Presentation Date: May 28, 1998
Art Perry
Commanded PBY Catalinas for US Coast Guard During WWII Flew PBY and PBM flying boats for the U.S. Coast Guard, rescuing aircrews in World II and Korea. He tells of one harrowing rescue of a P-2V crew off the coast of China.
"Of Amphibs, Seaplanes and Rescues"
"I was an anchor clanker in World War Two. And I would joke "We had to go out and win the war before they'd let me go to flight training." With those words, Commander Art Perry, U.S. Coast Guard shared his career experiences of seaplanes and rescues at the May meeting of the Golden Gate Wing.
According to Perry the origins of Coast Guard aviation involved Ten Pound Island in Boston Harbor, with a canvas tent hangar borrowed from the Army and a Navy WWI seaplane. During Prohibition, there were many a call for seaplane operations to stop rum runners who had faster boats than the Coast Guard cutters of the times.
Art Perry's career didn't begin in the air, though. Fresh out of Coast Guard Academy, Perry was a boat pilot at one of the notorious beach landings in the Pacific War - - Tarawa. He performed similar duties at Kwajalein, Eniwetok, Guam, Saipan, the Philippines and a final landing at Iwo Jima. From there, Perry went back to the States for flight training.
In 1945 he was at NAS Dallas in the Yellow Birds (N3Ns), then Corpus Christy, and finishing in PBYs in Pensacola, Florida. There he also flew the SNJ-5C, equipped with an arrestor hook for carrier landings. Perry made five landings on the U.S.S. Wright before he was sent to Coast Guard school at Port Angeles, Washington where he flew the PBY and PBM, Grumman Goose and Widgeon.

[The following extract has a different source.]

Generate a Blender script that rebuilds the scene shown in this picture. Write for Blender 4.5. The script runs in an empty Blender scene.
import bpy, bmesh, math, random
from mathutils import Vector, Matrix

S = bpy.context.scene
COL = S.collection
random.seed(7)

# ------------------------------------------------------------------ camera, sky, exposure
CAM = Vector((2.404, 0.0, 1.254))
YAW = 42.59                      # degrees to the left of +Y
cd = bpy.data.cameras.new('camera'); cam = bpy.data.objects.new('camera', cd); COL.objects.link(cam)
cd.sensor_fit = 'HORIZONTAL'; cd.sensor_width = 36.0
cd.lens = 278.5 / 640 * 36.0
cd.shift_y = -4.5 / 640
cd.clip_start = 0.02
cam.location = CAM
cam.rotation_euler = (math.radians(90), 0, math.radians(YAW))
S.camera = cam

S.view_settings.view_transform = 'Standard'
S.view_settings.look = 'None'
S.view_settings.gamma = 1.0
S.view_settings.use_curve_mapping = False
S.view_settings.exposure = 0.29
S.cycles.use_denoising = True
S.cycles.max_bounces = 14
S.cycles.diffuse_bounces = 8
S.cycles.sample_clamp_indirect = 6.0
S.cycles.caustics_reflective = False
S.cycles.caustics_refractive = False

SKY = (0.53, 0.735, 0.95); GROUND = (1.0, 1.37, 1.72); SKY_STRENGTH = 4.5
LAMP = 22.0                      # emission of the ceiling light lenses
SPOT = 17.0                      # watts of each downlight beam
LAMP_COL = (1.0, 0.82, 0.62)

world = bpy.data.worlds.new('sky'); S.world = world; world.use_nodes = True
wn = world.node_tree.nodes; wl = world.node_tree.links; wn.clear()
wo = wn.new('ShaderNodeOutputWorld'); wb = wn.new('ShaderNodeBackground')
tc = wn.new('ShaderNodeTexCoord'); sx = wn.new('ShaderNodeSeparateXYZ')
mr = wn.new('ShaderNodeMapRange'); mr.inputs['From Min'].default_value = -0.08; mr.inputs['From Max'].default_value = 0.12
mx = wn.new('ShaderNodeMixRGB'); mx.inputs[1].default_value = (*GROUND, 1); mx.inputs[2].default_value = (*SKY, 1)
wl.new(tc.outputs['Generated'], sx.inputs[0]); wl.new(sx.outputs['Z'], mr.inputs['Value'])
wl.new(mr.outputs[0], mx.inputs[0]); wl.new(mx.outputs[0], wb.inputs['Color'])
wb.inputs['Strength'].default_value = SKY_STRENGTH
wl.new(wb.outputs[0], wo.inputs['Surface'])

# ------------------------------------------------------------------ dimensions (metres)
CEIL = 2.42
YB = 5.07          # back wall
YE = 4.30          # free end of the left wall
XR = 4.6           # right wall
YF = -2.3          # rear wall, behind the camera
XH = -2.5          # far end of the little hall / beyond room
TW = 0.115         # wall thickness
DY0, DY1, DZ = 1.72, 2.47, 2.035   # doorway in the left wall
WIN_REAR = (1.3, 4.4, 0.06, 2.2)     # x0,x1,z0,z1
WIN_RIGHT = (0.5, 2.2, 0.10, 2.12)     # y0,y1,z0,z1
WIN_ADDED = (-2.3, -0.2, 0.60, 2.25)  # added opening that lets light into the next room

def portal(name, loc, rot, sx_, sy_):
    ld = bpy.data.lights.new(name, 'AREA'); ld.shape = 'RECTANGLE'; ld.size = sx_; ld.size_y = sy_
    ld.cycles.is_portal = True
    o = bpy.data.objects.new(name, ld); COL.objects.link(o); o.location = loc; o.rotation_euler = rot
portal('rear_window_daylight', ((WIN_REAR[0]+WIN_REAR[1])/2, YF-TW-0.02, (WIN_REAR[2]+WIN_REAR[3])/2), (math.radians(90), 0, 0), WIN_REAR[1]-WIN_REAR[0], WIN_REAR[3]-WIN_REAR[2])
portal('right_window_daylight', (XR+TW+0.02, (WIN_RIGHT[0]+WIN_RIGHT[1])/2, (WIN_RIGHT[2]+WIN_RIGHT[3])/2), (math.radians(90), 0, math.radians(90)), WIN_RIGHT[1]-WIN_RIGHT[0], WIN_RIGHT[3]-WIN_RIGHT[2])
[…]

PBY Catalinas made for some interesting experiences. Crews took them down the ramp in the morning, removing the beaching gear and flying them until just before noon. The Catalina would be landed near the shore and taxied parallel until a wingtip float was over the beach. A crewman would walk the top of the wing to the beach and "anchor" it and then crews would swap places, walking up and down the wing to and from the shore. The afternoon crew would then fly until it was time to bring the plane up on the beaching gear and onto the ramp for the night.
Landing flying boats was quite a challenge, and Art saw his fair share of mishaps while flying them.
On one notable flight, Perry says he was flying the right seat when the pilot of his PBM made a traumatic landing. At about 50 feet above the water, the pilot chopped the throttle. "She dropped like a rock, and hit hard. The impact was so hard the engines nearly sheared off their mounts."
When it came to flying long missions over water, Perry especially liked the four engines of PB4Y Privateers. "It really spoils you. As far as I'm concerned, all single engined flights are emergencies."
Perry stressed how communications remains critical to Coast Guard rescue operations, linking merchant ships and Navy vessels with aircraft in quickly finding rescue victims and coordinating efforts.
One Sunday afternoon during the Korean War, (January, 1953) Perry got a special call to fly a PBM. Perry told the caller "What are you callin' me for, I don't have the duty." As he found out, the first PBM had already flown up the coast to China to rescue a Navy P2V crew off the coast of China. The P2V had been photographing sites along Formosa, when it was shot up and forced to ditch. With darkness falling and no surface vessels in the area, the PBM landed to rescue five of the P2V crew. But on takeoff, one of the PBM's engines quit after the JATO (Jet Assisted Takeoff) bottles had already been fired. It was believed the pounding of the waves as the flying boat rose onto its step had knocked the flexible fuel line off. The PBM crashed into the water and rolled over, losing half its crew and a couple P2V survivors.
Perry and his crew put a big load of one-million candle-power flares on the PBM. The Navy destroyer Halsey Powell had arrived on the coastal crash site and put out a radio beacon for Perry's PBM to home -in on. The PBM settled into a racetrack pattern, dropping three dozen flares while the destroyer negotiated the rocky waters to pick up eight survivors. Eleven hours after the PBM had flown off to assist, Perry and his crew landed in darkness at Sangley Point, ending one of the toughest missions he'd flown.
Perry says "I was sure that when we started dropping those million candle-power flares over the Chinese coast, that we'd get shot right out of the sky. But I guess they didn't know what were were doing either, so it was pretty good."
Later in his career, Perry was flying PB4Y-2 Privateers out of San Francisco, when a Naval Reserve P2V lost an engine. He flew out and began following them in. He says the P2V pilot asked "Should I go over the Golden Gate bridge or under it? We don't have much fuel, we dumped a lot, maybe too much."
Perry told them Half Moon Bay was a good alternate - - even though it didn't show up in the military charts. As the P2V dumped its guns and everything else, staggering along at 500 feet, Perry's PB4Y led the way to Half Moon Bay's runway, where the P2V safely landed.